Comedy Chekhov

Anton Chekhov
Bridge Theatre Company
Everyman, Cheltenham

Richard Derrington as the actor Svetlovidov Credit: Bridge Theatre Company

It’s too easy to throw around ‘Chekhovian’—I did it myself yesterday about English Touring Theatre’s must-see The Weir—to describe ultra-realistic plays about frustrated lives in the country.

Yet there is more to the penetrating observer of human folly than suggested by a characterisation based on his late, great works, as this intriguing selection of three early one-acters shows.

Chekhov turned to playwriting as a third career, after his work as a doctor and short-story writer, and while The Proposal shows the influence of Gogol grotesques, the even earlier Swan Song, in which an actor muses on his fading career, might almost point the way to Samuel Beckett.
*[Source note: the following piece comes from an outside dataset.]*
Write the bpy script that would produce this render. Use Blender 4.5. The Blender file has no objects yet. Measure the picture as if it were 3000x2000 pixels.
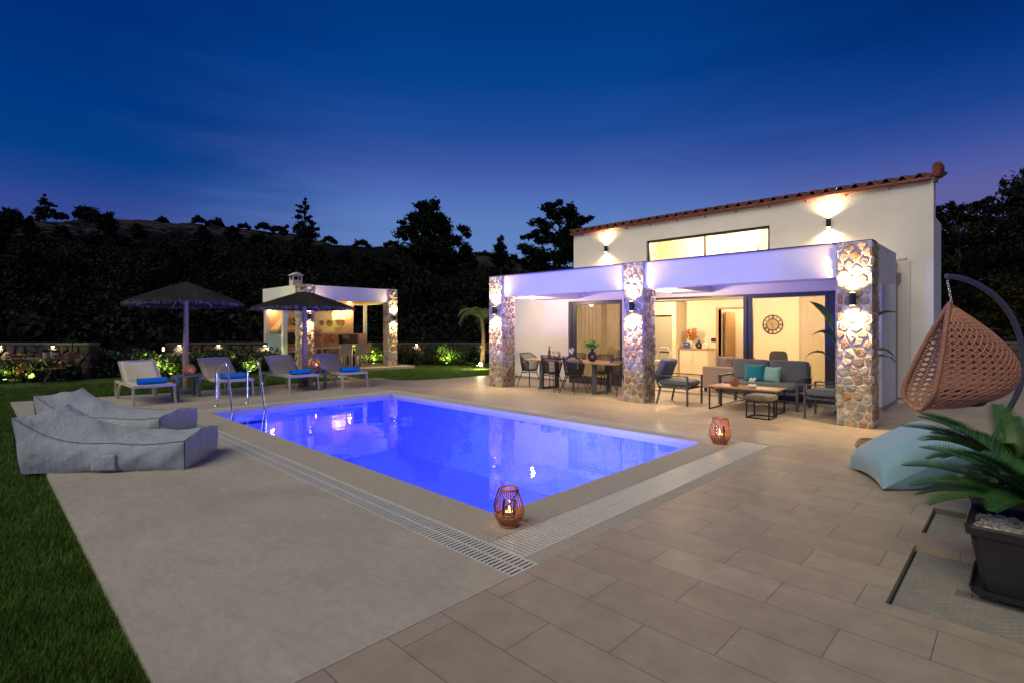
import bpy, math, random
import numpy as np
from mathutils import Vector, Matrix, Euler
R = math.radians
random.seed(7); rng = np.random.default_rng(7)
sc = bpy.context.scene
COL = sc.collection

# ------------------------------------------------------------------ camera
cd = bpy.data.cameras.new('camera'); cam = bpy.data.objects.new('camera', cd); COL.objects.link(cam)
cd.lens = 18.506; cd.sensor_width = 36; cd.shift_y = -32/2352; cd.clip_end = 2000; cd.clip_start = 0.05
cam.location = (0, 0, 1.6); cam.rotation_euler = (R(90), 0, R(44.3))
sc.camera = cam
# ------------------------------------------------------------------ render
sc.render.engine = 'CYCLES'
sc.cycles.use_denoising = True
sc.cycles.use_adaptive_sampling = True; sc.cycles.adaptive_threshold = 0.02
sc.cycles.max_bounces = 8; sc.cycles.diffuse_bounces = 3; sc.cycles.glossy_bounces = 4
sc.cycles.transparent_max_bounces = 12; sc.cycles.transmission_bounces = 4
sc.cycles.sample_clamp_indirect = 3.0; sc.cycles.caustics_reflective = False; sc.cycles.caustics_refractive = False
sc.view_settings.view_transform = 'Standard'; sc.view_settings.look = 'None'
sc.view_settings.exposure = 0; sc.view_settings.gamma = 1
# ------------------------------------------------------------------ dusk sky
w = bpy.data.worlds.new('World'); sc.world = w; w.use_nodes = True
nt = w.node_tree; nt.nodes.clear(); N = nt.nodes.new; Lk = nt.links.new
out = N('ShaderNodeOutputWorld'); bg = N('ShaderNodeBackground'); Lk(bg.outputs[0], out.inputs[0])
tc = N('ShaderNodeTexCoord'); sep = N('ShaderNodeSeparateXYZ'); Lk(tc.outputs['Generated'], sep.inputs[0])
def cramp(fac, stops, interp='LINEAR'):
    r = N('ShaderNodeValToRGB'); r.color_ramp.interpolation = interp
    e = r.color_ramp.elements
    while len(e) < len(stops): e.new(0.5)
    for i, (p, c) in enumerate(stops): e[i].position = p; e[i].color = (*c, 1)
    Lk(fac, r.inputs[0]); return r.outputs[0]
def lin(r, g, b): return tuple(((v/255)/12.92 if v/255 < .04045 else ((v/255+.055)/1.055)**2.4) for v in (r, g, b))
skyL = cramp(sep.outputs[2], [(0.0, lin(66, 74, 152)), (0.17, lin(54, 74, 148)), (0.21, lin(30, 67, 141)), (0.25, lin(4, 62, 134)), (0.32, lin(0, 55, 130)), (0.44, lin(0, 45, 118)), (1.0, lin(0, 26, 80))])
skyM = cramp(sep.outputs[2], [(0.0, lin(120, 150, 205)), (0.195, lin(92, 126, 190)), (0.235, lin(80, 112, 184)), (0.285, lin(64, 90, 166)), (0.34, lin(34, 76, 154)), (0.42, lin(6, 65, 143)), (0.52, lin(0, 55, 126)), (1.0, lin(0, 28, 84))])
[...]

Director Alison Sutcliffe frames these and The Bear as if played by the actor Svetlovidov—the name might be translated as spotlight catcher.
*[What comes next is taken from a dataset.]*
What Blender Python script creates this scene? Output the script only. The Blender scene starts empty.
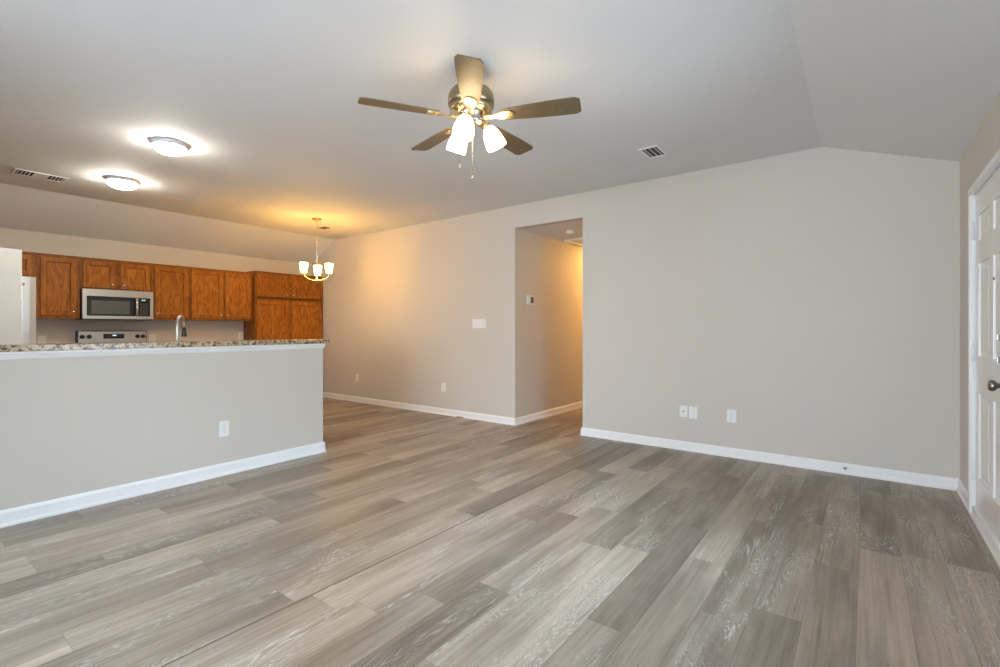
import bpy, bmesh, math, random
from mathutils import Matrix, Vector
random.seed(7)
S = bpy.context.scene
COL = S.collection
PI = math.pi

# ------------------------------------------------------------------ camera, world, light
H = 1.195                                   # eye height
cam_d = bpy.data.cameras.new('camera')
cam_d.sensor_fit = 'HORIZONTAL'; cam_d.sensor_width = 36.0
cam_d.lens = 36.0 * 481.0 / 1000.0
cam_d.shift_y = -0.004
cam_d.clip_start = 0.02
cam = bpy.data.objects.new('camera', cam_d); COL.objects.link(cam)
cam.location = (0, 0, H)
cam.rotation_euler = (PI/2, 0, math.radians(37.193))
S.camera = cam

S.view_settings.view_transform = 'Standard'
S.view_settings.look = 'None'
S.view_settings.gamma = 1.0
S.view_settings.use_curve_mapping = False
S.view_settings.exposure = 0.16

w = bpy.data.worlds.new('daylight'); S.world = w; w.use_nodes = True
bg = w.node_tree.nodes['Background']
bg.inputs[1].default_value = 27.0
_nt = w.node_tree
_tc = _nt.nodes.new('ShaderNodeTexCoord'); _sx = _nt.nodes.new('ShaderNodeSeparateXYZ')
_mr = _nt.nodes.new('ShaderNodeMapRange'); _mr.inputs[1].default_value = -1; _mr.inputs[2].default_value = 1
_cr = _nt.nodes.new('ShaderNodeValToRGB')                  # bright ground, pale horizon, bluer and brighter sky overhead
_e = _cr.color_ramp.elements; _e.new(.5); _e.new(.62)
for _el, (_p, _c) in zip(_e, ((.45, (.13, .14, .145)), (.52, (.13, .145, .16)), (.66, (.30, .37, .44)), (.85, (.62, .82, 1.0)))):
    _el.position = _p; _el.color = (*_c, 1)
_nt.links.new(_tc.outputs['Generated'], _sx.inputs[0]); _nt.links.new(_sx.outputs[2], _mr.inputs[0])
_nt.links.new(_mr.outputs[0], _cr.inputs[0]); _nt.links.new(_cr.outputs[0], bg.inputs[0])

def area(name, loc, rot, sx, sy, power, col):
    d = bpy.data.lights.new(name, 'AREA'); d.shape = 'RECTANGLE'
    d.size = sx; d.size_y = sy; d.energy = power; d.color = col
    o = bpy.data.objects.new(name, d); COL.objects.link(o)
    o.location = loc; o.rotation_euler = rot
    return o
# daylight entering by the window beside the entry door and by the two windows of the rear wall
DAY = (0.82, 0.91, 1.0)
area('daylight_right_window', (0.668, 2.30, 1.35), (0, PI/2, 0), 1.38, 1.48, 20, (0.50, 0.75, 1.0))
for x_, p_, c_ in ((-1.05, 300, (0.70, 0.85, 1.0)), (-3.05, 62, DAY)):
    area('daylight_rear_window', (x_, -3.25, 1.15), (math.radians(97), 0, 0), 1.9, 2.0, p_, c_)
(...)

It is, at the start of Chekhov’s writing for the stage, a love letter to the theatre, and in the space of 15 minutes Richard Derrington pours out his devotion and disappointments like a drunkard, a tired old man re-animated by playing splendid cameo excerpts from King Lear and Hamlet.
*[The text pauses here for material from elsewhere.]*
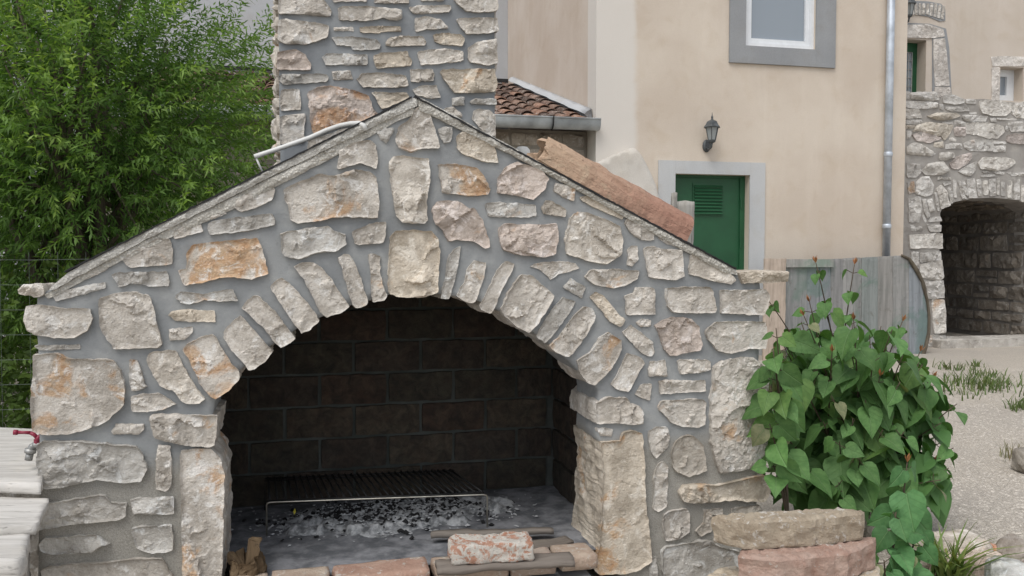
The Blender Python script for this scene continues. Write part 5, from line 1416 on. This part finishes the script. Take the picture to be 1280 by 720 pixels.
# ------------------------------------------------------------------ willow-like tree and shrubs
def leafcloud(name, twigs, rn, per, llen, lwid, cols, mat, parent, tlen):
    """narrow leaves set along twigs; twigs: (pos, dir, tone)"""
    T = len(twigs); pos = np.array([t_[0] for t_ in twigs]); d = np.array([t_[1] for t_ in twigs]); tone = np.array([t_[2] for t_ in twigs])
    nrm = lambda a: a/(np.linalg.norm(a, axis=-1, keepdims=True)+1e-9)
    d = nrm(d); L = tlen*rn.uniform(.6, 1.3, T); side = nrm(np.cross(d, [0, 0, 1.0])); up = np.cross(side, d)
    k = np.arange(per)[None, :]; f = (k+rn.random((T, per)))/per; E = lambda a: a[:, None, :]
    p = E(pos)+E(d)*(L[:, None]*f)[..., None]; p[..., 2] -= .12*L[:, None]*f*f
    a = k*2.4+rn.uniform(-.5, .5, (T, per)); o = E(side)*np.cos(a)[..., None]+E(up)*np.sin(a)[..., None]
    ld = nrm(E(d)*rn.uniform(.6, 1.2, (T, per, 1))+o*rn.uniform(.5, 1.0, (T, per, 1))+np.array([0, 0, -.45]))
    w = nrm(np.cross(ld, rn.normal(0, 1, (T, per, 3)))); l = (llen*rn.uniform(.6, 1.2, (T, per))*(1-.3*f))[..., None]
    ww = w*lwid*rn.uniform(.7, 1.2, (T, per, 1)); sag = np.array([0, 0, -.12])*l
    V = np.stack([p, p+ld*l*.45+ww+sag*.2, p+ld*l+sag, p+ld*l*.45-ww+sag*.2], 2).reshape(-1, 3)
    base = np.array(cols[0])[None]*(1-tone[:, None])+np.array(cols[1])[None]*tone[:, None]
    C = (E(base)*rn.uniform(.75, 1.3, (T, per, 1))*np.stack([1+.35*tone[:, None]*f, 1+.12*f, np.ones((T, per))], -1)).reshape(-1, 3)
    n = len(V)//4; m = bpy.data.meshes.new(name)
    m.vertices.add(len(V)); m.vertices.foreach_set('co', np.array(V, dtype=np.float32).ravel())
    m.loops.add(n*4); m.loops.foreach_set('vertex_index', np.arange(n*4, dtype=np.int32)); m.polygons.add(n)
    m.polygons.foreach_set('loop_start', np.arange(n, dtype=np.int32)*4); m.polygons.foreach_set('loop_total', np.full(n, 4, dtype=np.int32))
    m.materials.append(mat); m.update(calc_edges=True)
    at = m.color_attributes.new('Col', 'FLOAT_COLOR', 'CORNER')
    at.data.foreach_set('color', np.repeat(np.c_[np.array(C), np.ones(n)], 4, axis=0).ravel().astype(np.float32))
    o = link(bpy.data.objects.new(name, m)); o.parent = parent; return o
def tree(name, label, cat, base, stemsN, H, crown, ntw, per, llen, lwid, cols, seed, tlen=.34, clumps=46, group=None, mat='leaf', trunk_r=.075, skip=None):
    rn = np.random.default_rng(seed); root = thing(name, label, cat, base, 0, group)
    c0 = np.array(crown[0]); rad = np.array(crown[1])
    tr = MB(); br = MB(); tips = []
    cl = []
    while len(cl) < clumps:
        q = rn.uniform(-1, 1, 3); r = np.linalg.norm(q)
        if not .25 < r < 1: continue
        c = c0+q*rad*(.55+.45*r)
        if skip:                               # thin, open side of the crown towards the chimney
            x_, y_, z_ = base[0]+c[0], base[1]+c[1], c[2]; qx, qy = 640+F*x_/y_, HOR-F*(z_-CAMH)/y_
            if skip[0] < qx < skip[1] and skip[2] < qy < skip[3] and rn.random() < .8: continue
        cl.append(c)
    for k in range(stemsN):
        a = rn.uniform(0, 6.28); b = np.array([.12*math.cos(a), .12*math.sin(a), 0]); tp = c0+np.array([rn.uniform(-.55, .55)*rad[0], rn.uniform(-.55, .55)*rad[1], rn.uniform(.2, .8)*rad[2]])
        md = (b+tp)/2+np.array([rn.uniform(-.15, .15), rn.uniform(-.15, .15), .2]); pts = [b*(1-f)**2+md*2*f*(1-f)+tp*f*f for f in np.linspace(0, 1, 9)]
        tr.tube([tuple(p) for p in pts], [trunk_r*rn.uniform(.7, 1)*(1-.85*f) for f in np.linspace(0, 1, 9)], 8); tips.append(pts)
    for c in cl:
        pts = tips[rn.integers(len(tips))]; s = pts[rn.integers(2, 8)]; md = (s+c)/2+np.array([0, 0, .12])
        br.tube([tuple(s), tuple(md), tuple(c)], [.022, .014, .005], 5)
    tw = []
    for k in range(ntw):
        c = cl[rn.integers(len(cl))]; tone0 = (hash((seed, round(float(c[0]), 3))) % 100)/100
        p = c+rn.normal(0, 1, 3)*np.array([.30, .30, .30])*min(1, rad.min()/1.2)
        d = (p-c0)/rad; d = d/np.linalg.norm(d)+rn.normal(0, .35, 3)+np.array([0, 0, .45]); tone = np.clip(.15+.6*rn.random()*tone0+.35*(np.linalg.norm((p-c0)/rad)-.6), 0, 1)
        tw.append((p, d, tone))
    tr.build('trunk', M['bark'], root, True); br.build('branches', M['bark'], root, True)
    o = leafcloud('crown', tw, rn, per, llen, lwid, cols, M[mat], root, tlen); return root
tb = (-3.05, 6.3, 0)
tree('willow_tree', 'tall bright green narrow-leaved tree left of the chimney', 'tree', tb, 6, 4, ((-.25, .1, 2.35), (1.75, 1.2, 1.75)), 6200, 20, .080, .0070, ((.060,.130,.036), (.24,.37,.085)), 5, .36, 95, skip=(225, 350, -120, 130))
cols_ = ((.055,.10,.024), (.14,.21,.05))
for k, (x, y, h, rx) in enumerate([(-3.9, 5.3, 1.0, .75), (-2.75, 5.5, .95, .6), (-2.1, 4.9, .85, .5), (-4.9, 7.5, 1.5, 1.0)]):
    tree('green_shrub', ['dark green shrub behind the wire fence at the left edge', 'dark green shrub under the willow tree, behind the left roof slope', 'dark green shrub nearest the barbecue\'s left end', 'tall dark shrub behind the willow tree at the far left'][k], 'shrub', (x, y, 0), 4, h, ((0, 0, h*.55), (rx, rx*.8, h*.6)), 700, 15, .075, .015, cols_, 40+k, .2, 24, 'shrubs behind the wire fence', 'shrub', .02)
# far hedge closing the view on the left
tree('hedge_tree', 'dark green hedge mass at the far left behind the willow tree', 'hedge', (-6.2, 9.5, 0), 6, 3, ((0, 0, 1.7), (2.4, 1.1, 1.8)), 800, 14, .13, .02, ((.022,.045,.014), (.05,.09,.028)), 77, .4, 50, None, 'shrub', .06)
# wire fence
fp = [gp(-30, 530, .45), gp(75, 500, .45)]
fa = np.array([-3.3, 4.15, 0]); fb_ = np.array([-1.75, 4.6, 0])
fence = thing('wire_fence', 'thin wire mesh fence left of the barbecue in front of the shrubs', 'fence', tuple(fa), math.atan2(fb_[1]-fa[1], fb_[0]-fa[0]))
FL = float(np.linalg.norm(fb_-fa)); wm = MB()
for k in range(10): wm.tube([(0, 0, .1+k*.13), (FL*.5, .0, .1+k*.13-.012), (FL, 0, .1+k*.13)], .0010, 4)
for k in range(13): wm.tube([(FL*k/12, 0, .05), (FL*k/12+.01, 0, 1.3)], .0009, 4)
wm.build('wire_mesh', M['wire'], fence)
for u in (0, FL): MB().tube([(u, 0, 0), (u, 0, 1.38)], .02, 8).build('post', M['wire'], fence, True)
Dani Carbery manages, remarkably, to transform herself into the plain, love-starved Natalya in The Proposal before re-appearing as the alluring widow Popova in The Bear.

It’s hard to maintain a grip on credibility with such exaggerated figures, but she and Mark Carey as choleric landowners in both plays give it all in the spirit intended. Their accelerating progress from naïve courtesies to personal insults is a joy, followed in The Bear by the canniness with which the pair see through each other’s pretences.